Putin may not believe that war with the West is imminent, but the possibility that it might happen at all only helps him. He certainly gets help from the United States, the former Cold War foe that has now developed its own obsession with Russia. Indeed, Putin possesses a fascinating ability to bring extremely diverse yearnings together—yearnings for monarchy, for the Soviet past, for Russian military glory, for a revived Russian national spirit.

In 2017, by Moscow’s main thoroughfare, Sadovoe Koltso—the Garden Ring Road—the Russian Military History Society sponsored the building of a monument to Mikhail Kalashnikov, the inventor of the AK-47. From his pedestal overlooking the road Kalashnikov seems to be ready to shoot at anyone who comes near—yet another striking example of Russia’s militant national pride. Part of this composition is an image of the globe, displaying a bas-relief of the Kalashnikov rifle, on top of which stands Archangel Michael slaying a dragon, backset by an imposing Stalinist skyscraper—another sign of Russia’s split personality, of Soviet and saintly military greatness aligned.

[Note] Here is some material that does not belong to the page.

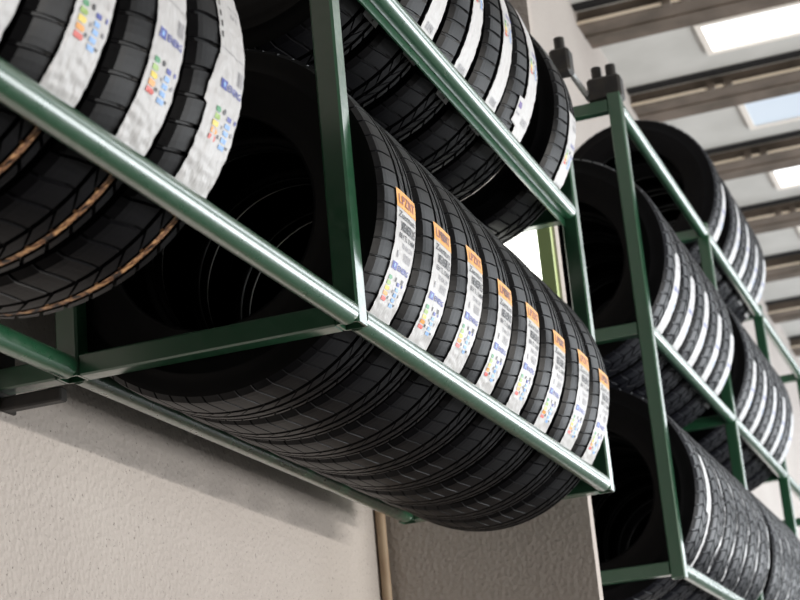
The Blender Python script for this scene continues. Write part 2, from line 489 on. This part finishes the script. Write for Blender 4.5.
# row C: upper shelf of the wall rack
RC, HC = .320, .098
mC = tyre_meshes('shelf_tyre', RC, HC, GA, 60, .14, deep=.0045)
zC = zc_of(ZU, RC)
labC = {0: label_upper(RC, HC, 21, R(-3), R(41) * RC), 1: label_upper(RC, HC, 22, R(22), R(63) * RC, True),
        2: label_upper(RC, HC, 23, R(28), R(76) * RC), 3: label_upper(RC, HC, 24, R(26), R(75) * RC)}
def mark_mesh():
    L_ = Label(RC, HC, HC * .93 * .83, .020, R(-47), R(27) * RC, 31, .0008, None, film=11)  # thin raised cream strip low on the far shoulder
    return L_.mesh('cream_strip')
pm = mark_mesh()
txtC = ['upper-shelf tyre standing apart at the rail end, narrow white label facing out',
        'upper-shelf tyre with a folded paper flap beside its label, bordering the gap in its row',
        'upper-shelf tyre with white label, second back from the gap in its row',
        'upper-shelf tyre with white label, third back from the gap in its row',
        'upper-shelf tyre with white label, fourth back from the gap in its row',
        'upper-shelf tyre with white label, fifth back from the gap, nearest the middle post']
for i, xc in enumerate((4.205, 3.845, 3.640, 3.425, 3.212, 3.000)):
    place_tyre(mC, xc, zC, labC[(0, 1, 2, 3, 2, 3)[i]], txtC[i], 'tyres on the upper shelf of the wall rack', None,
               [('cream_strip', pm, 'cream strip on the shoulder')] if i == 1 else ())

# far rack rows
def far_row(key, z, Rt, hw, centres, group, texts, tops, H, torn=None, npitch=56):
    ms = tyre_meshes(key, Rt, hw, ((-.40, -.32), (.10, .18), (.55, .62)), npitch, .16, treadmat=M_tread2, deep=.005)
    labs = [label_plain(Rt, hw, 40 + k, R(tops[k % len(tops)]), H * Rt, .50 if not torn else .45, (torn[k % len(torn)] if torn else 0)) for k in range(len(centres))]
    for i, xc in enumerate(centres):
        place_tyre(ms, xc, zc_of(z, Rt), labs[i], texts(i), group)

far_row('middle_tyre', Z2[1], .345, .104, (5.325, 5.555, 5.785, 6.015, 6.245), 'tyres on the middle tier of the far rack, first bay',
        lambda i: 'middle-tier tyre with white label, %s' % ('open side showing behind the tall front post' if i == 0 else '%s in line behind the tall front post' % ORD[i]),
        (0, -2, 0, -3, -5), R(46))
far_row('far_tyre', Z2[1], .345, .104, (6.72, 6.96, 7.20, 7.435, 7.655), 'tyres on the middle tier of the far rack, second bay',
        lambda i: 'middle-tier tyre with white label past the second post, %s in its row' % ORD[i],
        (-3, 0, -2, -1, -5), R(44))
far_row('top_tyre', Z2[2], .322, .100, (6.745, 7.07, 7.29, 7.505, 7.70), 'tyres on the top tier of the far rack',
        lambda i: ('black top-tier tyre under the ceiling beams, its wide open side in view' if i == 0 else
                   'top-tier tyre with white label under the ceiling beams, %s in its row' % ORD[i]),
        (4, 8, 5, 0, -2), R(48))
far_row('bottom_tyre', Z2[0], .338, .104, (5.325, 5.555, 5.77, 5.985, 6.20, 6.415), 'tyres on the bottom tier of the far rack',
        lambda i: ('bottom-tier tyre with a ragged white label and wide open side' if i == 0 else
                   'bottom-tier tyre with white paper shreds, %s behind the ragged-label tyre' % ORD[i - 1]),
        (16, 20, 20, 18, 15, 20), R(60), torn=(1, 2, 2, 2, 2, 2))
far_row('end_tyre', Z2[0], .338, .104, (6.72, 6.93, 7.14, 7.35, 7.56), 'tyres on the bottom tier of the far rack, second bay',
        lambda i: 'bottom-tier tyre with pale label past the second post, %s in its row' % ORD[i],
        (16, 18, 15), R(60), torn=(2,))

# ------------------------------------------------------------------ racks
def sq_tube(mb, x0, x1, y0, y1, z0, z1, t=.004):
    """hollow square post, open at both ends"""
    o = [(x0, y0), (x1, y0), (x1, y1), (x0, y1)]; i_ = [(x0 + t, y0 + t), (x1 - t, y0 + t), (x1 - t, y1 - t), (x0 + t, y1 - t)]
    b = .004
    oo = []
    for k, (x, y) in enumerate(o):
        sx = b if x == x0 else -b; sy = b if y == y0 else -b
        oo += [(x, y + sy), (x + sx, y)] if k in (0, 2) else [(x + sx, y), (x, y + sy)]
    n = len(oo)
    ii = []
    for k in range(4): ii += [i_[k], i_[k]]
    V = [(x, y, z) for z in (z0, z1) for x, y in oo]
    mb.add(V, [(k, (k + 1) % n, n + (k + 1) % n, n + k) for k in range(n)])
    V = [(x, y, z) for z in (z0, z1) for x, y in ii]
    mb.add(V, [(k, n + k, n + (k + 1) % n, (k + 1) % n) for k in range(n) if ii[k] != ii[(k + 1) % n]])
    for z in (z0, z1):
        V = [(x, y, z) for x, y in oo] + [(x, y, z) for x, y in ii]
        mb.add(V, [(k, (k + 1) % n, n + (k + 1) % n, n + k) if ii[k] != ii[(k + 1) % n] else (k, (k + 1) % n, n + k) for k in range(n)])

PW = .042
def part(root, name, fn, m, label=None):
    mb = MB(); fn(mb); o = mb.build(name, m)
    o.parent = root
    o.matrix_parent_inverse = Matrix.Translation(-root.location)
    if label: o['label'] = label
    return o

def make_rack(root, posts, z0, z1, tiers, ends, lip_tiers=()):
    for i, px in enumerate(posts):
        for yc in (YF, YB):
            part(root, 'post', lambda mb: sq_tube(mb, px - PW / 2, px + PW / 2, yc - PW / 2 + (.001 if yc == YF else 0), yc + PW / 2, z0, z1), M_post)
        for z in tiers:
            part(root, 'crossbar', lambda mb: mb.box(px - PW / 2 + .002, px + PW / 2 - .002, YF + PW / 2, YB - PW / 2, z - .019, z + .019, bev=.003), M_post)
    segs = [(posts[i] + PW / 2, posts[i + 1] - PW / 2) for i in range(len(posts) - 1)]
    for z in tiers:
        for (a, c) in segs:
            for y in (YF, YB):
                part(root, 'rail', lambda mb: mb.tube((a, y, z), (c, y, z), TUBE, 40, .017), M_rail)
            if z in lip_tiers:
                part(root, 'rail_lip', lambda mb: mb.box(a, c, YF + .012, YF + .016, z - .040, z - .016), M_rail)

rackA = empty('tyre_rack', (2.683, YF, ZL))
tag(rackA, 'green welded two-shelf tyre rack bracketed to the plaster wall, holding the orange-labelled tyres', 'rack', 'green tyre racks')
PX1, PXE = 2.683, 4.369
make_rack(rackA, [1.02, PX1, PXE], ZL - .018, ZU + .30, [ZL, ZU], None, (ZU,))
for px in (1.02, PX1):
    def br(mb):
        mb.box(px - .02, px + .02, YB + PW / 2, YW - .008, ZL - .018, ZL + .020, bev=.003)
    part(rackA, 'wall_bracket', br, M_post)
    def pl(mb):
        mb.box(px - .03, px + .045, YW - .008, YW, ZL - .048, ZL + .075, bev=.002)
    part(rackA, 'wall_plate', pl, M_black)
    part(rackA, 'stub_bar', lambda mb: mb.box(px - .012, px + .012, YB + .018, YW - .008, ZL - .052, ZL - .028, bev=.003), M_black)

rackB = empty('tyre_rack', (5.185, YF, Z2[0]))
tag(rackB, 'taller green three-tier tyre rack reaching up to the ceiling beams', 'rack', 'green tyre racks')
PB = [5.185, 6.563, 7.79, 9.05]
make_rack(rackB, PB, Z2[0] - .03, Z2[2] + .035, list(Z2), None, ())
def tb(mb):
    mb.tube((4.93, 1.065, Z2[2] + .052), (5.22, 1.065, Z2[2] + .052), .0095, 16)
part(rackB, 'tie_rod', tb, M_steel, 'bare steel tie rod')
def clamp(x, y):
    def f(mb):
        mb.box(x - .03, x + .03, y - .03, y + .03, Z2[2] + .021, Z2[2] + .10, bev=.008)
        mb.tube((x, y, Z2[2] + .09), (x, y, Z2[2] + .14), .016, 12)
        mb.box(x - .012, x + .09, y - .014, y + .014, Z2[2] + .05, Z2[2] + .075, bev=.004)
    return f
for (x, y) in ((4.93, 1.075), (5.20, 1.03), (5.20, .985)): part(rackB, 'clamp', clamp(x, y), M_black)

# ------------------------------------------------------------------ building
FZ, CZ = -1.6, 3.88
X0, X1, Y0 = -4., 30., -5.
def struct(name, fn, m):
    mb = MB(); fn(mb); o = mb.build(name, m); return tag(o, kind='structure')
struct('wall_back', lambda mb: mb.box(X0, X1, YW, YW + .25, FZ, CZ + .4), M_wall)
struct('wall_left', lambda mb: mb.box(X0 - .25, X0, Y0, YW, FZ, CZ + .4), M_shed)
struct('wall_right', lambda mb: mb.box(X1, X1 + .25, Y0, YW, FZ, CZ + .4), M_shed)
struct('floor', lambda mb: mb.box(X0, X1, Y0, YW, FZ - .2, FZ), M_floor)
# window wall of the workshop, far up the room: piers, low apron and head
WZ0, WZ1, WX0, WX1 = -1.35, 1.9, 8.5, 28.
def front(mb):
    mb.box(X0, X1, Y0 - .25, Y0, FZ - .2, WZ0); mb.box(X0, X1, Y0 - .25, Y0, WZ1, CZ + .4)
    mb.box(X0, WX0, Y0 - .25, Y0, WZ0, WZ1); mb.box(WX1, X1, Y0 - .25, Y0, WZ0, WZ1)
    x = WX0 + 2
    while x < WX1: mb.box(x - .02, x + .02, Y0 - .15, Y0 - .1, WZ0, WZ1); x += 2.
struct('wall_front', front, M_shed)
struct('pillar', lambda mb: mb.box(4.55, 4.59, 1.068, YW, FZ, CZ), M_wall)

BX = [9.37 + 1.125 * k for k in range(-6, 14)]       # far lower edge of each beam
def ceil(mb): mb.box(X0, X1, Y0, YW, CZ, CZ + .15)
struct('ceiling', ceil, M_panel)
for k, bx in enumerate(BX):
    a = bx - .29
    def bm_(mb):
        mb.box(a, bx, Y0, YW, 3.80, 3.815, bev=.003)                 # bottom flange
        mb.box(a + .02, bx - .02, Y0, YW, 3.815, CZ)                 # web box
        mb.box(a - .014, a + .004, Y0, YW, 3.806, 3.818, 1)            # light lip
        mb.box(a + .13, a + .145, Y0, YW, 3.794, 3.802, 0)
        y = 1.2
        while y > Y0:
            mb.box(a - .03, a + .02, y - .02, y + .02, 3.798, 3.83, 0, .004)
            mb.box(a - .03, a + .02, y - .11, y - .07, 3.798, 3.83, 0, .004)
            y -= .62
        mb.box(a - .085, a - .02, Y0, YW, CZ - .012, CZ - .002, 2)     # dark joint before the beam
    struct('beam', bm_, [M_beam, M_lip, M_dark])
# skylights between the beams
for k, bx in enumerate(BX):
    bright = k != 6
    xa, xb = (bx + .17, bx + .50) if bright else (bx + .10, bx + .52)
    ya, yb = (.55, 1.12) if k == 7 else (.30, 1.10) if k == 6 else (.55, 1.12)
    for j in range(3):
        sy0, sy1 = ya - 1.9 * j, yb - 1.9 * j
        def fr(mb):
            for (p, q, r_, s) in ((xa - .03, xb + .03, sy0 - .03, sy0), (xa - .03, xb + .03, sy1, sy1 + .03), (xa - .03, xa, sy0, sy1), (xb, xb + .03, sy0, sy1)):
                mb.box(p, q, r_, s, CZ - .02, CZ + .0)
            mb.box(xa, xb, sy0, sy1, CZ - .008, CZ, 1)
        struct('window_skylight', fr, [M_white, M_skyB if bright else M_skyA])

# strip lamp on the pillar, pipe in its corner
panel = empty('wall_panel', (4.55, 1.30, 1.45))
tag(panel, 'glowing white upright strip lamp on the pillar between the two green racks', 'panel')
part(panel, 'glow_face', lambda mb: mb.box(4.528, 4.548, 1.112, 1.52, 1.04, 1.66, bev=.004), M_glow)  # emissive face for a bright upright strip of unclear kind
def fr(mb):
    
    for q in ((1.075, 1.111, 1.0, 1.70), (1.521, 1.55, 1.0, 1.70), (1.111, 1.521, 1.0, 1.039), (1.111, 1.521, 1.661, 1.70)): mb.box(4.524, 4.55, *q)
part(panel, 'frame', fr, M_frame, 'yellow-green frame')
pipe = MB(); pipe.tube((4.52, YW - .016, FZ), (4.52, YW - .016, CZ), .013, 16)
tag(pipe.build('pipe', noisy('tan_pipe', (.42, .30, .2), (.5, .38, .26), 8, .5)), 'thin tan pipe running down the wall corner under the lower rail', 'pipe')

# ------------------------------------------------------------------ light: daylight through the window wall and skylights, plus added low lights
def area(name, loc, rot, sx, sy, power, c=(1, 1, 1)):
    l = bpy.data.lights.new(name, 'AREA'); l.shape = 'RECTANGLE'; l.size = sx; l.size_y = sy; l.energy = power; l.color = c
    o = bpy.data.objects.new(name, l); o.location = loc; o.rotation_euler = rot; col.objects.link(o); return o
area('window_daylight', ((WX0 + WX1) / 2, Y0 + .02, (WZ0 + WZ1) / 2), (R(90), 0, 0), WX1 - WX0, WZ1 - WZ0, 1350, (.93, .97, 1.))
area('skylight_daylight', (18., -2.4, 3.74), (0, 0, 0), 20., 2.2, 520, (.90, .95, 1.))
# two unseen low lights, added to brighten the wall under the rack
area('added_low_light', (4.6, Y0 + .1, -1.0), (R(90), 0, 0), 4., .9, 250, (1., .97, .93))
area('added_low_light', (4.6, Y0 + .1, .34), (R(90), 0, 0), 3.0, .06, 230, (1., .95, .88))

w = bpy.data.worlds.new('daylight'); sc.world = w; w.use_nodes = True
bg = w.node_tree.nodes['Background']; bg.inputs['Color'].default_value = (.75, .85, 1., 1); bg.inputs['Strength'].default_value = .3

# ------------------------------------------------------------------ camera
cam = bpy.data.cameras.new('camera'); co = bpy.data.objects.new('camera', cam); col.objects.link(co)
Mr = ((0.3418084, -0.25200397, -0.90535132), (-0.9354518, -0.18347981, -0.30210112), (-0.08998301, 0.95017323, -0.29845251))
co.matrix_world = Matrix([list(r_) + [0] for r_ in Mr] + [[0, 0, 0, 1]])
cam.sensor_width = 36; cam.lens = 1849.95 / 800 * 36
cam.dof.use_dof = True; cam.dof.focus_distance = 3.35; cam.dof.aperture_fstop = 8.
cam.clip_start = .05
sc.camera = co
sc.view_settings.view_transform = 'Standard'; sc.view_settings.look = 'None'
sc.view_settings.gamma = 1; sc.view_settings.exposure = 0.0
sc.cycles.use_denoising = True
sc.cycles.max_bounces = 8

Russia is largely a homogeneous country, despite its demographic and geographic diversity. Russia does not constitute a separate civilization—it has borrowed too much from the West for that—but in its own way, it seems a world of its own. The multitudinous peoples and cultures composing the country dissolve in a sort of imperial homogeneity. Non-Russians—from the Chechens in the Northern Caucasus to Buryats of Ulan-Ude to the Yakuts of Sakha—make it a diverse land, but they do not influence politics or drive social changes. We saw this from Kaliningrad to Vladivostok.

On the whole, what one experiences does seem imperial, be it in monuments to the many coexisting Vladimirs of the Russian conflicting history. You can sense it in a church, in the Ural Mountains dividing Europe and Asia, where the Bolsheviks brutally murdered the Romanovs, Russia’s last royals; or in Magadan, on the Sea of Okhotsk, where a newly built cathedral stands on the site once occupied by the local Supreme Soviet. You can discern it in Russia’s coat of arms with its double-headed eagle, whether depicted in amber in Kaliningrad or carved from rare red marble in Petropavlovsk-Kamchatsky. You can even perceive it in a Buddhist temple in Buryatia, when a monk declares with all seriousness that Russia has two thrones, one for the chief lama here and another for Putin in the Kremlin.

This is the Russia of the twenty-first century, so very different from what it was during the communist decades, yet in some way ever the same, unchanging. From the White, the Baltic, and the Black Seas all the way to the Pacific Ocean, the president presides over a neo-Eastern Christian empire—a new Byzantium, if you will—and the majority of Russians continue to applaud his sweeping imperial ambitions.